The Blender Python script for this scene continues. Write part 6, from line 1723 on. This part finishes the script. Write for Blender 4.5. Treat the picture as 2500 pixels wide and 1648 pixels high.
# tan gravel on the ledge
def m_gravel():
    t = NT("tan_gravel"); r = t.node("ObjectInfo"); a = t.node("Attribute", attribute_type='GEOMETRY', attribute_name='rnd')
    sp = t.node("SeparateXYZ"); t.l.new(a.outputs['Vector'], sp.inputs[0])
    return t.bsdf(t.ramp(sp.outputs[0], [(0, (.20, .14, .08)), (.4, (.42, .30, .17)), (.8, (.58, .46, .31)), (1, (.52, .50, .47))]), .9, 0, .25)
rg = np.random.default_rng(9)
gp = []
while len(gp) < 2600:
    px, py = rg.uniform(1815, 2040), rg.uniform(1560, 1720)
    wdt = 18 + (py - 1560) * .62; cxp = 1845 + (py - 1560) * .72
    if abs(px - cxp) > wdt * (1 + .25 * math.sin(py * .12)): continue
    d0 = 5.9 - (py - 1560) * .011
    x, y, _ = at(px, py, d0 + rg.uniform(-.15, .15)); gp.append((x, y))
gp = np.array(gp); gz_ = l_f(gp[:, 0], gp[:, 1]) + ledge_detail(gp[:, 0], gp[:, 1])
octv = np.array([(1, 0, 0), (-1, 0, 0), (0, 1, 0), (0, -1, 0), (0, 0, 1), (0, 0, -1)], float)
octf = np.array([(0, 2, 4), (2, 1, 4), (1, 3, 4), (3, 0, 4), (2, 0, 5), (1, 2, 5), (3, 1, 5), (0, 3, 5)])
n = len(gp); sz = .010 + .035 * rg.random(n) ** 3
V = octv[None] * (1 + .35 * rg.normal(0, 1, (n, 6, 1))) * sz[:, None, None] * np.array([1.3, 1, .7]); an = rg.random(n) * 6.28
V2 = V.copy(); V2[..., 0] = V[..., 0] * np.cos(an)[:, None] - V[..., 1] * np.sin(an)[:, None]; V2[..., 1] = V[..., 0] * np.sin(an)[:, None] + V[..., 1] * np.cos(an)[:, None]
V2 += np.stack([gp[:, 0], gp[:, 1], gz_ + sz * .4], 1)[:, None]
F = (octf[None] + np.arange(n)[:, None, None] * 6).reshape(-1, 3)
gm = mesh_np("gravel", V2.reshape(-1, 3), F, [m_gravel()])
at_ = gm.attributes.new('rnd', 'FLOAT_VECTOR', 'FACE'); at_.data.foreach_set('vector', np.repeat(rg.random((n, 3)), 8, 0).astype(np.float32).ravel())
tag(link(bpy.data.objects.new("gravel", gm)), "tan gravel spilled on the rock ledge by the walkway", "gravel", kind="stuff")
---
> [WHAT YOU HAVE TO DO] Would you copy out each line exactly as written?

> [ANSWER TO THIS PROBLEM]
The Blender Python script for this scene continues. Write part 6, from line 1723 on. This part finishes the script. Write for Blender 4.5. Treat the picture as 2500 pixels wide and 1648 pixels high.
# tan gravel on the ledge
def m_gravel():
    t = NT("tan_gravel"); r = t.node("ObjectInfo"); a = t.node("Attribute", attribute_type='GEOMETRY', attribute_name='rnd')
    sp = t.node("SeparateXYZ"); t.l.new(a.outputs['Vector'], sp.inputs[0])
    return t.bsdf(t.ramp(sp.outputs[0], [(0, (.20, .14, .08)), (.4, (.42, .30, .17)), (.8, (.58, .46, .31)), (1, (.52, .50, .47))]), .9, 0, .25)
rg = np.random.default_rng(9)
gp = []
while len(gp) < 2600:
    px, py = rg.uniform(1815, 2040), rg.uniform(1560, 1720)
    wdt = 18 + (py - 1560) * .62; cxp = 1845 + (py - 1560) * .72
    if abs(px - cxp) > wdt * (1 + .25 * math.sin(py * .12)): continue
    d0 = 5.9 - (py - 1560) * .011
    x, y, _ = at(px, py, d0 + rg.uniform(-.15, .15)); gp.append((x, y))
gp = np.array(gp); gz_ = l_f(gp[:, 0], gp[:, 1]) + ledge_detail(gp[:, 0], gp[:, 1])
octv = np.array([(1, 0, 0), (-1, 0, 0), (0, 1, 0), (0, -1, 0), (0, 0, 1), (0, 0, -1)], float)
octf = np.array([(0, 2, 4), (2, 1, 4), (1, 3, 4), (3, 0, 4), (2, 0, 5), (1, 2, 5), (3, 1, 5), (0, 3, 5)])
n = len(gp); sz = .010 + .035 * rg.random(n) ** 3
V = octv[None] * (1 + .35 * rg.normal(0, 1, (n, 6, 1))) * sz[:, None, None] * np.array([1.3, 1, .7]); an = rg.random(n) * 6.28
V2 = V.copy(); V2[..., 0] = V[..., 0] * np.cos(an)[:, None] - V[..., 1] * np.sin(an)[:, None]; V2[..., 1] = V[..., 0] * np.sin(an)[:, None] + V[..., 1] * np.cos(an)[:, None]
V2 += np.stack([gp[:, 0], gp[:, 1], gz_ + sz * .4], 1)[:, None]
F = (octf[None] + np.arange(n)[:, None, None] * 6).reshape(-1, 3)
gm = mesh_np("gravel", V2.reshape(-1, 3), F, [m_gravel()])
at_ = gm.attributes.new('rnd', 'FLOAT_VECTOR', 'FACE'); at_.data.foreach_set('vector', np.repeat(rg.random((n, 3)), 8, 0).astype(np.float32).ravel())
tag(link(bpy.data.objects.new("gravel", gm)), "tan gravel spilled on the rock ledge by the walkway", "gravel", kind="stuff")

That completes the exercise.